[3D scene scripts]
════════════════════
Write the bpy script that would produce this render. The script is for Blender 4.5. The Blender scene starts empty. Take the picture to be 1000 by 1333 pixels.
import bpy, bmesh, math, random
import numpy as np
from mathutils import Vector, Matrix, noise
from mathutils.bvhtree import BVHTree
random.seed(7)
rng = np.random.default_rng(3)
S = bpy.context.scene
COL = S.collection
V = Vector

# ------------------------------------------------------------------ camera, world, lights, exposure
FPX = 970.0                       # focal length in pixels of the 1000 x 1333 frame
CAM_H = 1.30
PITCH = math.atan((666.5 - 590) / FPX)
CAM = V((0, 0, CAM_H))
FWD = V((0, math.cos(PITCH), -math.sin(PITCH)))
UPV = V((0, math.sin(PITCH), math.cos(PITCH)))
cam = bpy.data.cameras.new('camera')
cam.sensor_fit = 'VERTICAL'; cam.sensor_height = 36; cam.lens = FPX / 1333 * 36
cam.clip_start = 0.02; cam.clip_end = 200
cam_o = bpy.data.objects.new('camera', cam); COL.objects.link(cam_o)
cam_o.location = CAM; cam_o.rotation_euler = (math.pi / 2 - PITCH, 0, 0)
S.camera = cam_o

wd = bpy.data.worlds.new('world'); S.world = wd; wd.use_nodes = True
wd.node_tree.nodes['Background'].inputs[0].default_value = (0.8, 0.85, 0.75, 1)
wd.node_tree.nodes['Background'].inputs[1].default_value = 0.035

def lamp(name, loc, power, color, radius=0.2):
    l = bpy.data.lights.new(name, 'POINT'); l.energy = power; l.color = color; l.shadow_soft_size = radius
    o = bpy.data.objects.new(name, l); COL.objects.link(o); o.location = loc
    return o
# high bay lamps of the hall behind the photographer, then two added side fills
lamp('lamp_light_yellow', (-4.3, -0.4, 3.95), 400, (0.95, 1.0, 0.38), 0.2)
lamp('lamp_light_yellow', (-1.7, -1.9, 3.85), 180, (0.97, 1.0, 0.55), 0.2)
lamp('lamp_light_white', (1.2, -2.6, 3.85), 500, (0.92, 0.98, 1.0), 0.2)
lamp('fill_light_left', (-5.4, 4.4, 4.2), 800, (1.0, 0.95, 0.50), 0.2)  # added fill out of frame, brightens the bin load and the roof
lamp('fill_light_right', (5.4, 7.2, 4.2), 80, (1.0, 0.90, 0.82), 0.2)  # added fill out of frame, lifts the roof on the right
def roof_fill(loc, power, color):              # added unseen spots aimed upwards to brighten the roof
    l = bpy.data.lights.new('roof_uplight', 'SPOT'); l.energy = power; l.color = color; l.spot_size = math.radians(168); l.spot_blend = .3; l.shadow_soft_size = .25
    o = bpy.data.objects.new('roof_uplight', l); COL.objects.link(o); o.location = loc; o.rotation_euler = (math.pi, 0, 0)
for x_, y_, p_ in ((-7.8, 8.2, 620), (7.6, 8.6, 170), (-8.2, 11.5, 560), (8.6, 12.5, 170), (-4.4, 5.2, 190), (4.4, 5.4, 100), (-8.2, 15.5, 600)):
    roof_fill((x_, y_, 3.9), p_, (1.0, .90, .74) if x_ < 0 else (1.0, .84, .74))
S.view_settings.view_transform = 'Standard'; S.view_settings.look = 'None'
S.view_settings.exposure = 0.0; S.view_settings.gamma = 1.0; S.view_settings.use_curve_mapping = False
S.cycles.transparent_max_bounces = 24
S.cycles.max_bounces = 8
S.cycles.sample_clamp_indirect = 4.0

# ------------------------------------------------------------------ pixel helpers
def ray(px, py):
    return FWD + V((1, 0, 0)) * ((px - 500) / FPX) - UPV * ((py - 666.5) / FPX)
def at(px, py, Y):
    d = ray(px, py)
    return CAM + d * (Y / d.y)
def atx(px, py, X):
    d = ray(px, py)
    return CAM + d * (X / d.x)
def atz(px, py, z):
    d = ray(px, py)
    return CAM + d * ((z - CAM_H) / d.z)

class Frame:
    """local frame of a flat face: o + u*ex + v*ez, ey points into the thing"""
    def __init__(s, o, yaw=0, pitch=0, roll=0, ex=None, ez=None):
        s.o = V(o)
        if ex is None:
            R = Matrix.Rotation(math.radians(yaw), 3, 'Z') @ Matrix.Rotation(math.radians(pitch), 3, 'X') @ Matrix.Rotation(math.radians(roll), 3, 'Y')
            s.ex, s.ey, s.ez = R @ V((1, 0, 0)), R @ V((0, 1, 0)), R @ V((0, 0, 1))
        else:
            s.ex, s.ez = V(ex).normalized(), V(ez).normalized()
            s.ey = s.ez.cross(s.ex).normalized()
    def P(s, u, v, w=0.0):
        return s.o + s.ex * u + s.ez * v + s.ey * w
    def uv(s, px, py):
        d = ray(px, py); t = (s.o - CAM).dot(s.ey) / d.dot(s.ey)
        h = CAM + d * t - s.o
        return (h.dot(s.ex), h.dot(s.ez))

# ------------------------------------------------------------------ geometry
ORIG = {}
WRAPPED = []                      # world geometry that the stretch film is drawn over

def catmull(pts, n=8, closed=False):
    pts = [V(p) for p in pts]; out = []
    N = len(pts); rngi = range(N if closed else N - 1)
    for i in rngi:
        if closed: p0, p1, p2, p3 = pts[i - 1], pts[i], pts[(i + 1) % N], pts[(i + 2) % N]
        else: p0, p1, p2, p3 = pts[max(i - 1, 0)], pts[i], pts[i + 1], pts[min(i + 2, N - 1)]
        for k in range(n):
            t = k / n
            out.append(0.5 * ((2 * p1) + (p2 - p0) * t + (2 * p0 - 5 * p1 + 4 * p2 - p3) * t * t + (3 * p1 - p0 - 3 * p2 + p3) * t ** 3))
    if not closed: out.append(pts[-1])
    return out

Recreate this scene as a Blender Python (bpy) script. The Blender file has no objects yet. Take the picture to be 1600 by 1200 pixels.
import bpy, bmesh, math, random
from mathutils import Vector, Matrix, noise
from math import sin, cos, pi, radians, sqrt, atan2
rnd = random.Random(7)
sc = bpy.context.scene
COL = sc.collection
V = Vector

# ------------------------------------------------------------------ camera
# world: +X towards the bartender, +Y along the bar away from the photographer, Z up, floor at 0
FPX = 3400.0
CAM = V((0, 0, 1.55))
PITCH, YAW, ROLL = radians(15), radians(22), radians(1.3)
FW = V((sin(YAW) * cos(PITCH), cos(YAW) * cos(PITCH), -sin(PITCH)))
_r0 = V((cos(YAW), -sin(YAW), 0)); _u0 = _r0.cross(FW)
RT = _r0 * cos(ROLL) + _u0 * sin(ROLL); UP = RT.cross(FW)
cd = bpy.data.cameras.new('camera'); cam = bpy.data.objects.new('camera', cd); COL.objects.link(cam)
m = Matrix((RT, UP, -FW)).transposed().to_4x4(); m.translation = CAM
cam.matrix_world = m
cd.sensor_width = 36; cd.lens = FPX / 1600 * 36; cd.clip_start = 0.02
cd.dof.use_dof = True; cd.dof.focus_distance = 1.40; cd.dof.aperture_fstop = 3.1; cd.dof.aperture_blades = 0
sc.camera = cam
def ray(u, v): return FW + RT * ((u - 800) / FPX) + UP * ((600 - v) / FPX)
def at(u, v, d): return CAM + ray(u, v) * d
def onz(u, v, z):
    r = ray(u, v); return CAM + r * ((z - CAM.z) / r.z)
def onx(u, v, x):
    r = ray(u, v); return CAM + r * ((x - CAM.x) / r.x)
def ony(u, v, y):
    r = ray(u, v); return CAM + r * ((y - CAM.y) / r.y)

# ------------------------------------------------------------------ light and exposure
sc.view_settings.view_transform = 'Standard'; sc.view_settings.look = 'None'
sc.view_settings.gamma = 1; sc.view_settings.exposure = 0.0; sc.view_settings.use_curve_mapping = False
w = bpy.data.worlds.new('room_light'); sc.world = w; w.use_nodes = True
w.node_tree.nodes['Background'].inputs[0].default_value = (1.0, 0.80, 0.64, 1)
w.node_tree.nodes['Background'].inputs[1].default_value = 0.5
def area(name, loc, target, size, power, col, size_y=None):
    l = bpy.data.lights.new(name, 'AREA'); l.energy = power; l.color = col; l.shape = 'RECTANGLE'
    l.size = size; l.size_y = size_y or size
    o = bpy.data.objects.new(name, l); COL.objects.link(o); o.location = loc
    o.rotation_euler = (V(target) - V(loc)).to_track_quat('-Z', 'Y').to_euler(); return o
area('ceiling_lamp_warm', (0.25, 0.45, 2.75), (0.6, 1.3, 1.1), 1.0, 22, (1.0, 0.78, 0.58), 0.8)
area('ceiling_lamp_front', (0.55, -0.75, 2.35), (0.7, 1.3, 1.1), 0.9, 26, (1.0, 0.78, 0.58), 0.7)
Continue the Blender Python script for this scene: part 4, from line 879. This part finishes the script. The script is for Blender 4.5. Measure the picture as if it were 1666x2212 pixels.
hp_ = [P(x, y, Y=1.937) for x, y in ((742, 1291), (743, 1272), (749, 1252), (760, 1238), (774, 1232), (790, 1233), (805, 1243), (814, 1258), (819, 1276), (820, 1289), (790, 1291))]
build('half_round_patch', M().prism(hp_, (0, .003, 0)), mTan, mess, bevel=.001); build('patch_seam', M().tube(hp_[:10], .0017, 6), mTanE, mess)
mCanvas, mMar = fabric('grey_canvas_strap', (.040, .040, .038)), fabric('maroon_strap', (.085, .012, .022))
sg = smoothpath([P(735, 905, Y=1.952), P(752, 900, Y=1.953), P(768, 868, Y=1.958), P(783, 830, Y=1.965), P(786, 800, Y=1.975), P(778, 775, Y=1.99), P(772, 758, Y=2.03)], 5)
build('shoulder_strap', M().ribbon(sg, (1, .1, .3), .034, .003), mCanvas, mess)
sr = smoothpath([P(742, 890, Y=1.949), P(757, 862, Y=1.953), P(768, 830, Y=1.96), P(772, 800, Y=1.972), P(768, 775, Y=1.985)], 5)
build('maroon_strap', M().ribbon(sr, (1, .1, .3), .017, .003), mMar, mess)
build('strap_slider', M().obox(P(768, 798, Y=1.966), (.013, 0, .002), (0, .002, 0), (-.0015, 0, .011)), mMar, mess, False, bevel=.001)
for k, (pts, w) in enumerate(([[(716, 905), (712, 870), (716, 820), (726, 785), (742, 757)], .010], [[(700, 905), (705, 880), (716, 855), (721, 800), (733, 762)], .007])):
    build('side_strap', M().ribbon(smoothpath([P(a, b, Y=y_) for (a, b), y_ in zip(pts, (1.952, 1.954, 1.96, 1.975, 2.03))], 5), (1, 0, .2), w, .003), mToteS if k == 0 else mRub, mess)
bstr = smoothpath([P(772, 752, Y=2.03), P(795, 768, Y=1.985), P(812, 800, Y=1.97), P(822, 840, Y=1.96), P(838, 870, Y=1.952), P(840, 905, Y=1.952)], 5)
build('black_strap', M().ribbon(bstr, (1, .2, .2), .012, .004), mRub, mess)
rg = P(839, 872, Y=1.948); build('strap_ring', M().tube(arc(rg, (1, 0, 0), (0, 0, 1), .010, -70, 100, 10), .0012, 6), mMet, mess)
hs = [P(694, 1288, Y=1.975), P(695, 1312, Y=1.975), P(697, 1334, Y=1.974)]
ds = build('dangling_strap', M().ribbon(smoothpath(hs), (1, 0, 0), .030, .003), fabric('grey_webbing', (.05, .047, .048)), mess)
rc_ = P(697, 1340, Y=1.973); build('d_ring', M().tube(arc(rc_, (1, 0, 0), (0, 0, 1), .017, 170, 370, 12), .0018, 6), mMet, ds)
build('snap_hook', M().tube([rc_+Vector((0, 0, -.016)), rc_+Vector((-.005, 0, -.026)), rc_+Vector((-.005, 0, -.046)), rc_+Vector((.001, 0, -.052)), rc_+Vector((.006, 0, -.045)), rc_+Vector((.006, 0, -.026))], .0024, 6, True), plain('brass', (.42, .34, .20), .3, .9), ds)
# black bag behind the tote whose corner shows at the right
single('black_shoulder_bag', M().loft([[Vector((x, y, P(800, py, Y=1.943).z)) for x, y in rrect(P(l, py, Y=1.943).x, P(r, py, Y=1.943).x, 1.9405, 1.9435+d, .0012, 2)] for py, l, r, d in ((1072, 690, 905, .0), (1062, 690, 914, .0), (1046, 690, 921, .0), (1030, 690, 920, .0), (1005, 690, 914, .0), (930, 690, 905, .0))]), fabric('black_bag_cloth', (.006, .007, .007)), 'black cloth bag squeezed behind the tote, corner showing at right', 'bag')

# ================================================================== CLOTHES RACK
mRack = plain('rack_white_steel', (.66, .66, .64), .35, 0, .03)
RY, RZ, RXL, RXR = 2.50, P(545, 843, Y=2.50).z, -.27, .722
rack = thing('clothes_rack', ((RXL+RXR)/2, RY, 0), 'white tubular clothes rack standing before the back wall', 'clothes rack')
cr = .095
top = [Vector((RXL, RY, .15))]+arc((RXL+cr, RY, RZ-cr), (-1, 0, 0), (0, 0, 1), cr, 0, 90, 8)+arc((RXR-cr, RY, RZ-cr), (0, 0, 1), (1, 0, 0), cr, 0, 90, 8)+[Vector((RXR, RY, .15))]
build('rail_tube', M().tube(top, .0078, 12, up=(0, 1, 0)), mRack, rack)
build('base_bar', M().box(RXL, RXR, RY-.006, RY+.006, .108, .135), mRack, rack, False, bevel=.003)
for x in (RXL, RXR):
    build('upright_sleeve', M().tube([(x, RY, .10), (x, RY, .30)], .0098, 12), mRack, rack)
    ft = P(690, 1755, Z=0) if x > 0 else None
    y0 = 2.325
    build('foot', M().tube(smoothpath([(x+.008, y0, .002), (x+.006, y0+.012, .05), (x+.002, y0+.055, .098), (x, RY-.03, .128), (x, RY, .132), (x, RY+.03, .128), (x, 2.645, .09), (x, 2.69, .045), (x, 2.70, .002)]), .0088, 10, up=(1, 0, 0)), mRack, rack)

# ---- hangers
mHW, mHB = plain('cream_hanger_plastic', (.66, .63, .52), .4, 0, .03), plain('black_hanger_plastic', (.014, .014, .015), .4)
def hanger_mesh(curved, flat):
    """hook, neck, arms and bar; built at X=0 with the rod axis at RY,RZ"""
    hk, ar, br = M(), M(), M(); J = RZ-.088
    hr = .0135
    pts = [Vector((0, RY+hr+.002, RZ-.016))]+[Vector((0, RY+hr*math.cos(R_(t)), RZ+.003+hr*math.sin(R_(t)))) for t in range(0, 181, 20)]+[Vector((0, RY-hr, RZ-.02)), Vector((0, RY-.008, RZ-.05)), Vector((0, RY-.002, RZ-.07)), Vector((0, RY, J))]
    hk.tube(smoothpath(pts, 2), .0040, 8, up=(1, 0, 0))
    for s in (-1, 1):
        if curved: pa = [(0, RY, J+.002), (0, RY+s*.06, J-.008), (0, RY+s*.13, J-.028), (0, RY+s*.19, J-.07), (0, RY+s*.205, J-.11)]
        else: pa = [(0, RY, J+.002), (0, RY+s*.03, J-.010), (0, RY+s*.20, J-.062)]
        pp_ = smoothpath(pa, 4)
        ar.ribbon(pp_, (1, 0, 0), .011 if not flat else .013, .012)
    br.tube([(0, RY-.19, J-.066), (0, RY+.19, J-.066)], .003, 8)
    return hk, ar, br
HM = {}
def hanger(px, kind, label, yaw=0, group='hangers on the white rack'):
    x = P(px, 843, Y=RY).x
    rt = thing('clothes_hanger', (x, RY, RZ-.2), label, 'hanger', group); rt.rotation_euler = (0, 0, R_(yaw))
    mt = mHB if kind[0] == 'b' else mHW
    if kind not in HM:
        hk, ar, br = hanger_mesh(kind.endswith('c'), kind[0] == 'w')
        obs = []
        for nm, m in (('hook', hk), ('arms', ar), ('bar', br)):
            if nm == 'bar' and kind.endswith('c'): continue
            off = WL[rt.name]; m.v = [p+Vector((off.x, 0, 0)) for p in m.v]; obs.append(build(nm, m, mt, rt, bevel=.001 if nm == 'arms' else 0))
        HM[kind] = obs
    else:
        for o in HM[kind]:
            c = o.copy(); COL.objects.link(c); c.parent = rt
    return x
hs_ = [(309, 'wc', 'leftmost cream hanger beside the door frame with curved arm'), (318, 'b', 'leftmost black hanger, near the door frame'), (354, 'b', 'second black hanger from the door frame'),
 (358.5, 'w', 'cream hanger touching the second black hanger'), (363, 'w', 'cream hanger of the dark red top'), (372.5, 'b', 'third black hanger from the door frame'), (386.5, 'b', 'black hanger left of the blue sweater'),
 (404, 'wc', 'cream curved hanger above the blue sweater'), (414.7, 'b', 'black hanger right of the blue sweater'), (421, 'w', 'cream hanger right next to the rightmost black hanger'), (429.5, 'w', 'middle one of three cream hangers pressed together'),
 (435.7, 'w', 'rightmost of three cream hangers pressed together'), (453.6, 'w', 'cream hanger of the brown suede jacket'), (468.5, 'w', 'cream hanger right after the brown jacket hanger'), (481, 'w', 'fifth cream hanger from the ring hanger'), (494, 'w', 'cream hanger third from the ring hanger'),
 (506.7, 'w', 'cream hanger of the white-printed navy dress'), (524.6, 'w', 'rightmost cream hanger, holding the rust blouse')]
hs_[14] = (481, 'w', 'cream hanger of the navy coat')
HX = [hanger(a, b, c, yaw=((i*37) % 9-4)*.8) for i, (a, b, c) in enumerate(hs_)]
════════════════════
Starting at the first line of the data above, please restate word for word every line up to and including the one that holds "wd.node_tree.nodes['Background'].inputs[1].default_value = 0.035", and add nothing else.

▸ Answer to the task:
Write the bpy script that would produce this render. The script is for Blender 4.5. The Blender scene starts empty. Take the picture to be 1000 by 1333 pixels.
import bpy, bmesh, math, random
import numpy as np
from mathutils import Vector, Matrix, noise
from mathutils.bvhtree import BVHTree
random.seed(7)
rng = np.random.default_rng(3)
S = bpy.context.scene
COL = S.collection
V = Vector

# ------------------------------------------------------------------ camera, world, lights, exposure
FPX = 970.0                       # focal length in pixels of the 1000 x 1333 frame
CAM_H = 1.30
PITCH = math.atan((666.5 - 590) / FPX)
CAM = V((0, 0, CAM_H))
FWD = V((0, math.cos(PITCH), -math.sin(PITCH)))
UPV = V((0, math.sin(PITCH), math.cos(PITCH)))
cam = bpy.data.cameras.new('camera')
cam.sensor_fit = 'VERTICAL'; cam.sensor_height = 36; cam.lens = FPX / 1333 * 36
cam.clip_start = 0.02; cam.clip_end = 200
cam_o = bpy.data.objects.new('camera', cam); COL.objects.link(cam_o)
cam_o.location = CAM; cam_o.rotation_euler = (math.pi / 2 - PITCH, 0, 0)
S.camera = cam_o

wd = bpy.data.worlds.new('world'); S.world = wd; wd.use_nodes = True
wd.node_tree.nodes['Background'].inputs[0].default_value = (0.8, 0.85, 0.75, 1)
wd.node_tree.nodes['Background'].inputs[1].default_value = 0.035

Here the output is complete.